Metropolitan News-Enterprise

 

Wednesday, August 22, 2007

 

Page 1

 

C.A. Revives Suit Against LAUSD Over Lunchtime Supervision

 

By KENNETH OFGANG, Staff Writer

 

An elementary school student who suffered an eye injury when hit by a flying utensil has a viable negligence claim against the Los Angeles Unified School District, the Court of Appeal for this district ruled yesterday.

Div. Seven, in an unpublished opinion by Justice Earl Johnson Jr., said there was evidence from which a jury might decide that a lack of supervision at Sierra Park Elementary School in Los Angeles was a legal cause of the injury suffered by Rudy Plazola Jr., a second grader at the time of the November 2002 incident.

The plaintiff’s evidence in opposition to summary judgment showed that the injury occurred on a rainy day, when the school was on an “inclement weather schedule” requiring students to eat lunch in the auditorium.
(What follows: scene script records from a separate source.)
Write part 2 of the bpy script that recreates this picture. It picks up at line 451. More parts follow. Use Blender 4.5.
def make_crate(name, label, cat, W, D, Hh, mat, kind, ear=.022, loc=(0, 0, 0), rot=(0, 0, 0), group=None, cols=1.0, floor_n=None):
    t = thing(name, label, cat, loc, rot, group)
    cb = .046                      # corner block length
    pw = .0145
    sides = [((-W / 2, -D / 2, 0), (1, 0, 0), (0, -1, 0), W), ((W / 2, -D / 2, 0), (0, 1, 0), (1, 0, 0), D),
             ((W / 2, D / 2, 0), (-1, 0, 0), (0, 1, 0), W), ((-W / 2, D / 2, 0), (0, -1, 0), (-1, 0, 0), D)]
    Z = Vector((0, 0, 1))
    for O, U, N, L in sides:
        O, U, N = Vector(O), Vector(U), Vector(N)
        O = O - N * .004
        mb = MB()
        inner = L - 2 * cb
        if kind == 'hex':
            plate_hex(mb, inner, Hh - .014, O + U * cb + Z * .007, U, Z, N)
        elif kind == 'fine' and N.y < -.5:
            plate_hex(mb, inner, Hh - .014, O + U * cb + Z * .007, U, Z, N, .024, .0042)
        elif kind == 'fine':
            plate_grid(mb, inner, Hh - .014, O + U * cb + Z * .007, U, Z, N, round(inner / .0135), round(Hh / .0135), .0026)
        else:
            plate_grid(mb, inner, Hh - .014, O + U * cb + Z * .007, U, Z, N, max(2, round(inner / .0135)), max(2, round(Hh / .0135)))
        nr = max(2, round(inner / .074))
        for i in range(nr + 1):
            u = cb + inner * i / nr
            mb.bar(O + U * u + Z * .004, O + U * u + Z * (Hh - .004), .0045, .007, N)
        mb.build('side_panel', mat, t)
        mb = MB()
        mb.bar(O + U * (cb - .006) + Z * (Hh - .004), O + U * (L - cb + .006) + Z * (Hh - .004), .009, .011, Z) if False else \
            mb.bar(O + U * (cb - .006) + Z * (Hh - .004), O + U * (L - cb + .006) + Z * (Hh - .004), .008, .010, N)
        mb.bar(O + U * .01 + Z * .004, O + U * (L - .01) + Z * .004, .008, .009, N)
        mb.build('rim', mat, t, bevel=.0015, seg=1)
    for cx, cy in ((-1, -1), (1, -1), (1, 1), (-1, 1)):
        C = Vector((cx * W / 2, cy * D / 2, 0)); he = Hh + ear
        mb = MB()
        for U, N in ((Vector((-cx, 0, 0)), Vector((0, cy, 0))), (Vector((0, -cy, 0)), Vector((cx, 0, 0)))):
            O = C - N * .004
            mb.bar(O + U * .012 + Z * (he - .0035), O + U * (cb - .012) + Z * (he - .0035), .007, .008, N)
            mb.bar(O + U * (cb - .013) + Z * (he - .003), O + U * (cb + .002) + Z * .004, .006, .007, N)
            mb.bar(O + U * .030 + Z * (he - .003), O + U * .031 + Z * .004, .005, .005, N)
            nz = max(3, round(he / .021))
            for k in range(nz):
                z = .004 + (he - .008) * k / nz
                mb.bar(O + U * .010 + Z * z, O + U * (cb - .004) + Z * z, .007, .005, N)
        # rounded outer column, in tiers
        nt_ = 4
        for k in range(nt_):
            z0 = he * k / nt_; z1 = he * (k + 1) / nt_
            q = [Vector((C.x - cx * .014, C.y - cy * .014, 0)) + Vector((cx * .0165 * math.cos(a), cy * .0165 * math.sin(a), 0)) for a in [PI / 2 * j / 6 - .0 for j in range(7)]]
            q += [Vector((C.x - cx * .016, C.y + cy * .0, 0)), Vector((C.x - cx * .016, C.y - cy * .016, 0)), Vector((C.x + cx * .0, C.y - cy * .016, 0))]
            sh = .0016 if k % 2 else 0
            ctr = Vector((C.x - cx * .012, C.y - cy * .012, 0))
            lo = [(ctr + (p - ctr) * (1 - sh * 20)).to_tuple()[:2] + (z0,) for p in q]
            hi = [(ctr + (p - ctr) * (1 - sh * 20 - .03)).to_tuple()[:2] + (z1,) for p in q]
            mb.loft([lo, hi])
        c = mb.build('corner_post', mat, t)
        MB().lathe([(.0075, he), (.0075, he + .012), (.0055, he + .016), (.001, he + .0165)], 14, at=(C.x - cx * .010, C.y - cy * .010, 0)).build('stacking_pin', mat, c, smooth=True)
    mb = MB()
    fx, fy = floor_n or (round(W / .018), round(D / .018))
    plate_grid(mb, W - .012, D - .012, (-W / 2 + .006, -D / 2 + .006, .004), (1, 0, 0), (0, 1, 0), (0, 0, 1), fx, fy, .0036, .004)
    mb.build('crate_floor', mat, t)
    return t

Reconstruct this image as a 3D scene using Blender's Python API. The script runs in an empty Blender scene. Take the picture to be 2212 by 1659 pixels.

An assistant principal and six “supervision aides” were scheduled to be present to oversee approximately 200 students during the time that Rudy was at lunch.

The injury allegedly occurred when a friend of Rudy’s, identified only as Peter P.,  tried to flick a “spork”— a combination spoon and fork—with an orange peel on it through the air. The spork hit Rudy in the right eye.

The district responded with declarations from the assistant principal and a supervision aide that they and their colleagues were in their assigned positions when the injury occurred, and that one of the declarants was in fact 10 feet away at the time of the incident and began moving toward Peter as soon as she saw him “with a spork in one hand and an orange peel in his other hand.”

Los Angeles Superior Court Judge Conrad Aragon ruled for the school district, but Johnson expressed concern “with the evidence indicating the supervisors...were not doing any supervising at the time the incident occurred.”

He cited Peter’s deposition testimony that the supervision aides were standing together, about 35 feet away, and talking to each other, along with Rudy’s testimony that only one aide was in sight after the incident.

“A jury must hear the testimony and decide whether it believes the Supervision Aides were paying attention and doing their jobs as supervisors or whether they were engrossed in conversation with each other and not monitoring the children’s behavior at the time the incident occurred,” the justice declared.

Johnson went on to say that the plaintiff presented sufficient evidence of causation, since a reasonable jury might infer that Peter believed he could get away with breaking the rules because the “lunch ladies,” as he called them” were talking to each other instead of supervising the pupils.

He also noted testimony that other students were flicking objects before the incident in which Rudy was injured, suggesting that if the aides were properly doing their jobs, they would have admonished the students.

The panel did side with the district, however, in concluding that the plaintiff cannot maintain a cause of action for negligence per se, based on regulations requiring that school activities be supervised by certificated employees.

The undisputed evidence, Johnson explained, is that the assistant principal—a certificated employee—was in the auditorium at the time of the incident.

Attorneys on appeal were Michael J. Hemming for the plaintiff and Calvin House and Sarosh Qaiser of Gutierrez, Preciado and House for LAUSD.

The case is Plazola v. Los Angeles Unified School District, B188990.